== Data lines ==

────────────────────────────────────────

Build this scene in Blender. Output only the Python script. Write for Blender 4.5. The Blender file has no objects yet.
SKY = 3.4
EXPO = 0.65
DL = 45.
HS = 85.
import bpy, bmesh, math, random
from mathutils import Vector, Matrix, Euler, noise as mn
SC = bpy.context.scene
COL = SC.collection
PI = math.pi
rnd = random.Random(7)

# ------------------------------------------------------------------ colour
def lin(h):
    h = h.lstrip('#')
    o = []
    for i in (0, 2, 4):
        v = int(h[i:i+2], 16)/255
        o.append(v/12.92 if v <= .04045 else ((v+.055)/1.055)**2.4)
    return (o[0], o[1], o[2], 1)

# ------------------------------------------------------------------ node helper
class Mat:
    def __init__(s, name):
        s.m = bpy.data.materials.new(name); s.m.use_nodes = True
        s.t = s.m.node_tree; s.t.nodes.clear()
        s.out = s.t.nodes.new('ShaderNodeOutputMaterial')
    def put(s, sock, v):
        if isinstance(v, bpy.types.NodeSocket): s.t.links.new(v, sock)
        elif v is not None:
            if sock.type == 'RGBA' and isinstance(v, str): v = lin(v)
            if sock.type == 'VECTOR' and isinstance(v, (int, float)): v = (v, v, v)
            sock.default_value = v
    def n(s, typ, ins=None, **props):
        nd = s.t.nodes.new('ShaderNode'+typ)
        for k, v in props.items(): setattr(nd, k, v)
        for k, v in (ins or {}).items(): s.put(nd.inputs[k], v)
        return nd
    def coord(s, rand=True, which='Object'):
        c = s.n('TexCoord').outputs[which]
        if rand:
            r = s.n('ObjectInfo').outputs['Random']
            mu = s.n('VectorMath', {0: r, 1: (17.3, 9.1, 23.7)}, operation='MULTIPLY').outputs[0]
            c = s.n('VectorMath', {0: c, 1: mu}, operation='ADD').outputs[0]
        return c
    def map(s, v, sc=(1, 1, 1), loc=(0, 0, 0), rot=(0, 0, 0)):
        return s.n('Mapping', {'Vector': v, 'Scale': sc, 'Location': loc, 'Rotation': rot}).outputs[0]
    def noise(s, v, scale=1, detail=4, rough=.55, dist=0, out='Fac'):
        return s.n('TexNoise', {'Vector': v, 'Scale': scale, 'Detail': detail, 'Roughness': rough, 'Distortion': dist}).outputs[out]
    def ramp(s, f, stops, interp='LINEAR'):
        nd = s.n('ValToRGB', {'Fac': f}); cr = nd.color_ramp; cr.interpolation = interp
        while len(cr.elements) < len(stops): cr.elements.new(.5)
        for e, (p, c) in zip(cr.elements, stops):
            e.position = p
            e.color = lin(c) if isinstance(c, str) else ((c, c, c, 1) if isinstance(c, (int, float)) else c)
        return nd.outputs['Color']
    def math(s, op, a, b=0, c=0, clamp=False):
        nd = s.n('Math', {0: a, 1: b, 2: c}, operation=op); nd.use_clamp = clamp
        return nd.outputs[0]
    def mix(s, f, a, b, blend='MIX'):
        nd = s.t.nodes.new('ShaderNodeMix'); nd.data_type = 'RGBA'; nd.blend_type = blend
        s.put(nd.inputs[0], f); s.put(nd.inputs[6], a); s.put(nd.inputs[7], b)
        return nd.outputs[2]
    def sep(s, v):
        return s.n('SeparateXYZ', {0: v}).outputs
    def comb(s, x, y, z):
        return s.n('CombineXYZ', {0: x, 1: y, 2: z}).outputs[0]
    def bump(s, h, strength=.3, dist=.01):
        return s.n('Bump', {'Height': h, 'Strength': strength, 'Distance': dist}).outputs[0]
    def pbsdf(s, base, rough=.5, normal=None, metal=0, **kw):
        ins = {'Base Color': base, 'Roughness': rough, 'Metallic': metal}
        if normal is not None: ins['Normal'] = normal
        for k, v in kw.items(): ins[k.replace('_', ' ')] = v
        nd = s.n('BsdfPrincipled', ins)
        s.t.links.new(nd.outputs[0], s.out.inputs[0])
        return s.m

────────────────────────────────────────

== Aim of the exercise ==
Exactly as they stand, set down the lines from the top of the data through the line with "return (o[0], o[1], o[2], 1)".

== Response to the task ==
Build this scene in Blender. Output only the Python script. Write for Blender 4.5. The Blender file has no objects yet.
SKY = 3.4
EXPO = 0.65
DL = 45.
HS = 85.
import bpy, bmesh, math, random
from mathutils import Vector, Matrix, Euler, noise as mn
SC = bpy.context.scene
COL = SC.collection
PI = math.pi
rnd = random.Random(7)

# ------------------------------------------------------------------ colour
def lin(h):
    h = h.lstrip('#')
    o = []
    for i in (0, 2, 4):
        v = int(h[i:i+2], 16)/255
        o.append(v/12.92 if v <= .04045 else ((v+.055)/1.055)**2.4)
    return (o[0], o[1], o[2], 1)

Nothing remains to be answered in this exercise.